The risks of the world's asset management industry becoming "too big to fail" are rising, according to one of the Bank of England's most senior executives.

Andy Haldane, executive director for financial stability at the Bank, suggested there were worrying similarities between a rapidly growing asset management industry and the banking system that brought the global economy to its knees in 2008.

Considering whether asset management had "spawned similar such behemoths" to the banks bailed out by the taxpayer at the height of the crisis, Haldane said the industry was emerging as a "black swan risk".

"The top 10 asset managers account for just less than 30% of the sector, the top 10 banks a little more than 20%. Their balance sheets are also similarly sized," Haldane said in a speech at the London Business School on Friday.

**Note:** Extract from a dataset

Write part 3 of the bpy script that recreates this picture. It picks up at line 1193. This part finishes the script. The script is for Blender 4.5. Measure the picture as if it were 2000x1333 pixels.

He pointed out that BlackRock, the world's largest asset manager, was about a third larger than Industrial and Commercial Bank of China, the biggest bank.

"The good news here is that, unlike in banking, history is not littered with examples of failing funds wreaking havoc in financial markets.

"But, as any self-respecting asset manager would tell us, past performance is no guide to the future. This is especially true in an industry as large and as rapidly changing as asset management. Black swan risk in asset management may be real and rising."

Haldane, who will replace Spencer Dale as the Bank's chief economist from June, said the industry managed assets worth about $87tn (£53tn) globally, and could reach $400tn by 2050 amid rising population and wealth.

"If these trends are even roughly right, asset management may not only have come of age – we may be about to enter the age of asset management," he said.